Lalonde, a scenic artist from Toronto, was actually in second place going into Final Jeopardy, US$1,000 behind Emily Kawaler, a bioinformatician from New York.

The Final Jeopardy category was "Gods and Goddesses" and the question read, "each morning she began her ride in her chariot across the sky ahead of her brother Sol, or Helios."

Lalonde correctly answered Eos, wagering his entire game winnings, US$13,200.

Although she lost the game after getting the Final Jeopardy question wrong, Kawaler took to social media to share how kind Lalonde was during show.

"When I arrived on the [Jeopardy!] set, I was super anxious," she wrote. "But the guy sitting in front of me turned right around and started chatting."

"He was friendly and welcoming and I immediately imprinted on him like a baby duckling. That man was, of course, Ray Lalonde."

JEOPARDY! host Ken Jennings, a 74-time champion of the popular quiz show, is seen in an undated handout photo.  THE CANADIAN PRESS/AP-HO, JEOPARDY! *MANDATORY CREDIT*
JEOPARDY! host Ken Jennings, a 74-time champion of the popular quiz show, is seen in an undated handout photo. THE CANADIAN PRESS/AP-HO, JEOPARDY! *MANDATORY CREDIT*

Ray Lalonde remembers his late mother's love of 'Jeopardy!'

In the middle of Thursday's game, Ray Lalonde was asked by host and Jeopardy! GOAT Ken Jennings about his late mother, who loved the trivia game show.

"It was always her favourite show and we always watched as a family," Lalonde said, adding that the family started watching when Art Fleming was the host, before fellow Canadian Alex Trebek took over.

Lalonde also said that he likely wouldn't be a contestant on the show if it wasn't for his mother's love of Jeopardy! and how much she valued her children's intellectual curiosity.

"She was such a nurturer of our intelligence, our intellectual curiosity," Lalonde said. "We went to the library every weekend, always came back with a stack of books and it was never a chore for her. She always loved it."

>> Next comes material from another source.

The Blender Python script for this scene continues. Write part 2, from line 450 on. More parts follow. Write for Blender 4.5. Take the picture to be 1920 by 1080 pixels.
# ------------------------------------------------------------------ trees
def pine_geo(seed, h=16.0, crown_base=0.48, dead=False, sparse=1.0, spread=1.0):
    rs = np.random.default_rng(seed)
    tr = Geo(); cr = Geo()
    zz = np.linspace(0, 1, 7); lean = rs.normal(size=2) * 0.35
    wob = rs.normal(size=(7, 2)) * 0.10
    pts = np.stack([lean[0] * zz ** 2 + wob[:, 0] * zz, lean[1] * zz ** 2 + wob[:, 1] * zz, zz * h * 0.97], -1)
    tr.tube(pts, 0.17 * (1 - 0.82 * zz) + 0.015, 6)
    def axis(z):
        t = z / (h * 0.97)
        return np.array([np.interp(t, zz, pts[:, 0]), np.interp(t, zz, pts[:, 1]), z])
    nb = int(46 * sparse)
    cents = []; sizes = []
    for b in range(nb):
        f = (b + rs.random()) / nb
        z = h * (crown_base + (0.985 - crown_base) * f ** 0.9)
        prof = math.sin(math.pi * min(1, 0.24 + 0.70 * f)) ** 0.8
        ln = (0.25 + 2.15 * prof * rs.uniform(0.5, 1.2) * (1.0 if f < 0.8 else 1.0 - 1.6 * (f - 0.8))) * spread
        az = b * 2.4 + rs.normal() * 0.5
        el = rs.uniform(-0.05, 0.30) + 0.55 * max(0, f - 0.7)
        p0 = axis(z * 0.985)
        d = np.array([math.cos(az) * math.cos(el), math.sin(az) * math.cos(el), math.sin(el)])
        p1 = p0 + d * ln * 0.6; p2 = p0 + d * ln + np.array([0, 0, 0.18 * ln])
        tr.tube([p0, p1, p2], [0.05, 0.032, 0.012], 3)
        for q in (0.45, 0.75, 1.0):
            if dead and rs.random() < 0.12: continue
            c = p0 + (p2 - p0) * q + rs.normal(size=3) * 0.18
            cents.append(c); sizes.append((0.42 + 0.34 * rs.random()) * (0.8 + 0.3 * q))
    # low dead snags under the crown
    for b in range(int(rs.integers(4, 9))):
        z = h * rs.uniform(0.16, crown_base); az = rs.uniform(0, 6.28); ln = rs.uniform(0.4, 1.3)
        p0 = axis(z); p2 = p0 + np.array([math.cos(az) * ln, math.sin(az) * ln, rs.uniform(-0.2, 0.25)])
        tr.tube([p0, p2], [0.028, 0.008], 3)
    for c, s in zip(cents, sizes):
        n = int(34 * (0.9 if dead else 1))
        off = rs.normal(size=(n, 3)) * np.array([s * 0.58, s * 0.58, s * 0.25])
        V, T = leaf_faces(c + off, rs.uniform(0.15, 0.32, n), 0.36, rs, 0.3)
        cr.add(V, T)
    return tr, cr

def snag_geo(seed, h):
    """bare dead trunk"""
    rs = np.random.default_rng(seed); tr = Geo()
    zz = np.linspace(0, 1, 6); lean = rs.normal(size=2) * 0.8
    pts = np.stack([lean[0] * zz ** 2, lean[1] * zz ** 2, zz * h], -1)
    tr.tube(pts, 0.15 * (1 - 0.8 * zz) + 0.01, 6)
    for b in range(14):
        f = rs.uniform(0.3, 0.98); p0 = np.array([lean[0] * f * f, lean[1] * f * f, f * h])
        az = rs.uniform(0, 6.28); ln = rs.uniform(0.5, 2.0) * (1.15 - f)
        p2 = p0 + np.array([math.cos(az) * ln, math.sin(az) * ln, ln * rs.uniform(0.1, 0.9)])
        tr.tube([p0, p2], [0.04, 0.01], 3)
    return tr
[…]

Ken Jennings, left, James Holzhauer, center, and Brad Rutter, cast members in the ABC television series
Ken Jennings, left, James Holzhauer, center, and Brad Rutter, cast members in the ABC television series "Jeopardy! The Greatest of All Time," pose together at the 2020 ABC Television Critics Association Winter Press Tour, Wednesday, Jan. 8, 2020, in Pasadena, Calif. (AP Photo/Chris Pizzello)

'The law of large numbers'

With Jeopardy! viewers seeing more contestants having longer winning streaks recently, earlier this year Jeopardy! champ Brad Rutter, who holds the title for the highest all-time winnings, told Yahoo Canada that it all comes down to "the law of large numbers."

“If you flip a coin a million times and you ask someone, ‘well, how often would heads come up 30 times in a row?’ They'd say, ‘I don't know two or three,’ but it's more like 30 or 40,” Rutter explained.

“Eventually we're going to have something like this and it just happened to happen now.”

Ray Lalonde's success in Jeopardy! comes after another Canadian, Mattea Roach, won 23 straight games, which marks the fifth-longest streak in Jeopardy! history.